Restate the opening lines of the material below word for word, stopping after the line that contains "for o in list(bpy.data.objects): bpy.data.objects.remove(o)".
-- start DATA PROVIDED --
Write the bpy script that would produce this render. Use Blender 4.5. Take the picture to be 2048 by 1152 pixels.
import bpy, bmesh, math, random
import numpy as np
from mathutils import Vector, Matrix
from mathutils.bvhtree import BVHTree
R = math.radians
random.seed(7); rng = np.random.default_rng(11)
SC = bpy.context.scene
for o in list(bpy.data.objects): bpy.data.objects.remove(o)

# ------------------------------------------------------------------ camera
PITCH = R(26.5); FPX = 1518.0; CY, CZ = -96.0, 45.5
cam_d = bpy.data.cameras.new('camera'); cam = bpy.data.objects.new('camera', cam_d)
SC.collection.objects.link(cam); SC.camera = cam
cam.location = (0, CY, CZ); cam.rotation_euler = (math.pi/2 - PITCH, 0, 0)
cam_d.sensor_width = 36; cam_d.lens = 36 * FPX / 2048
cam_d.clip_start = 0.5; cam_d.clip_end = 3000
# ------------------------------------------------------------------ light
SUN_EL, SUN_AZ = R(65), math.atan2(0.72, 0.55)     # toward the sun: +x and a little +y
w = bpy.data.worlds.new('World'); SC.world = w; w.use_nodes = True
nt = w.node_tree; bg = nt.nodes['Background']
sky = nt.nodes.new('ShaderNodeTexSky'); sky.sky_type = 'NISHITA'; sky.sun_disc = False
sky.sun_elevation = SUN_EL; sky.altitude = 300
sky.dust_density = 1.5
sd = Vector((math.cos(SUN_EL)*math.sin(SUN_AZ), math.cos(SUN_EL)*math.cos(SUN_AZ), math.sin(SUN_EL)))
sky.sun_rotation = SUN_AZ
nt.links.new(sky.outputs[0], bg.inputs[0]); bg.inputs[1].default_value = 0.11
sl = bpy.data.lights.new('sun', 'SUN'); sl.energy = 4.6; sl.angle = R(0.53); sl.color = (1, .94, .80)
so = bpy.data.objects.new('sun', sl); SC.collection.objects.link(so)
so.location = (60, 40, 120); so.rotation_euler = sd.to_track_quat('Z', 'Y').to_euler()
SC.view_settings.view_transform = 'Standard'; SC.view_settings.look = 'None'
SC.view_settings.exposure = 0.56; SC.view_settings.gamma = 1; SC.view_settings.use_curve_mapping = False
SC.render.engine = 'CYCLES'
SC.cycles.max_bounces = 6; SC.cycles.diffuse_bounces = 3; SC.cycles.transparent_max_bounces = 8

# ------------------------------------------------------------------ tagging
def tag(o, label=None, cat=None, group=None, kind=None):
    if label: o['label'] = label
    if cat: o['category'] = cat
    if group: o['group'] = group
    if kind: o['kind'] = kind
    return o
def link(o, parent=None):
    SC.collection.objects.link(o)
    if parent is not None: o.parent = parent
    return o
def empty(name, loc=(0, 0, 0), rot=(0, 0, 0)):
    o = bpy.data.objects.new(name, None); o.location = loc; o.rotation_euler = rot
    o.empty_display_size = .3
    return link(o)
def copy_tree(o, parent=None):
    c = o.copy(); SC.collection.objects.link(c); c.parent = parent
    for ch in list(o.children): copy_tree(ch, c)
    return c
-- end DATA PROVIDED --
◆ **ANSWER IN FULL**:
Write the bpy script that would produce this render. Use Blender 4.5. Take the picture to be 2048 by 1152 pixels.
import bpy, bmesh, math, random
import numpy as np
from mathutils import Vector, Matrix
from mathutils.bvhtree import BVHTree
R = math.radians
random.seed(7); rng = np.random.default_rng(11)
SC = bpy.context.scene
for o in list(bpy.data.objects): bpy.data.objects.remove(o)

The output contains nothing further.